Giovanni’s Room is pleased to announce the first solo exhibition by New York painter Jackie Klein. The exhibition, titled “Fifth Quarter,” opens on Friday, November 8 and runs through Sunday, December 8.
In Fifth Quarter, Klein’s figures meet the gaze of the viewer, with deadpan expressions and a slight glint in their eyes, perhaps sharing a joke we’re not in on. Or just as likely, they turn anxiously toward the sea, cast against unruly waters and the iridescent underbellies of dead fish. By probing this dichotomy of where to look — facing the burdens of our collapsing world head-on or turning back with an ironic wink to the camera — Klein probes the ambiguities of our present condition with a deft humor.
As a native of Los Angeles, Klein absorbed the mystical undercurrent of the city from a young age. That uncanny feeling that if you make the right turn off the freeway you might end up in some glorious or sinister parallel reality. All those subtle, unseen mechanisms, those fever dreams that make the whole metropolis tick. Klein’s figures, fully formed in suits and heels, become avatars of this other world made manifest on the beach. Klein has produced a vividly imagined alternate world that extends beyond the edge of the canvas.
Klein’s brushwork combines rigid precision and soft edges to conjure these illusive dreamscapes.
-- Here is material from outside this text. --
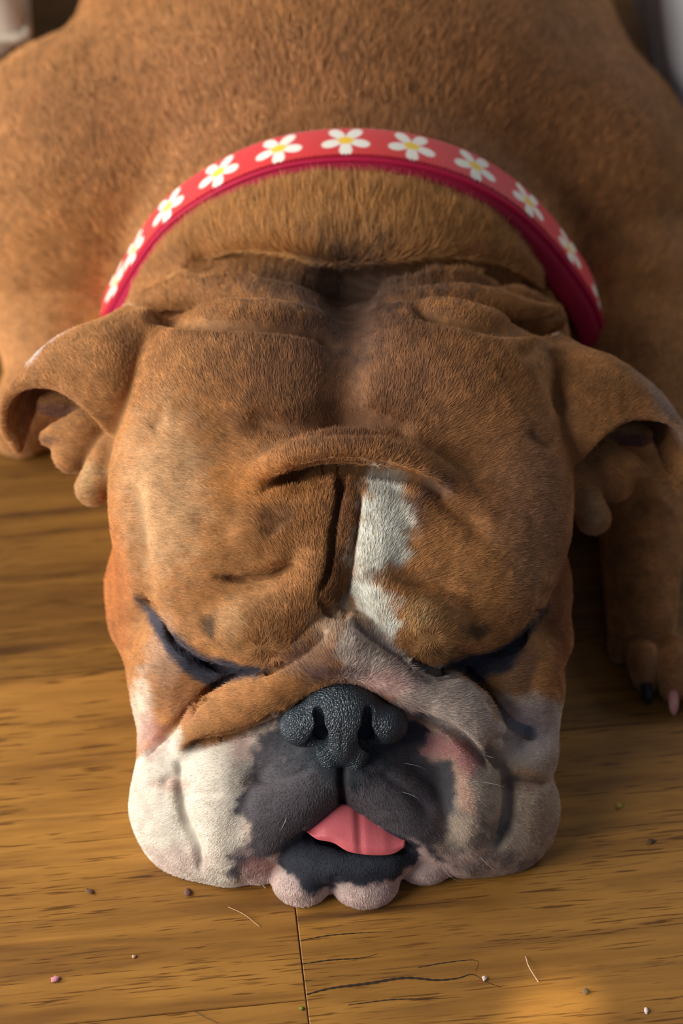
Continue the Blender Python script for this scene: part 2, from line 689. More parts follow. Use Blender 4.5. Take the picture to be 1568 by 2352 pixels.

The clean lines of office wear are sharp against the waves. These are costumes of a time that may soon be lost entirely: the formal workplace with its strictures and water coolers. What are we to make of these clothes without a place, stripped of their original function? These are the surreal juxtapositions that animate Klein’s tableaux: digging holes to nowhere in a pencil skirt, chasing sandy invoices, desk chair wheels threatened by the rising tide.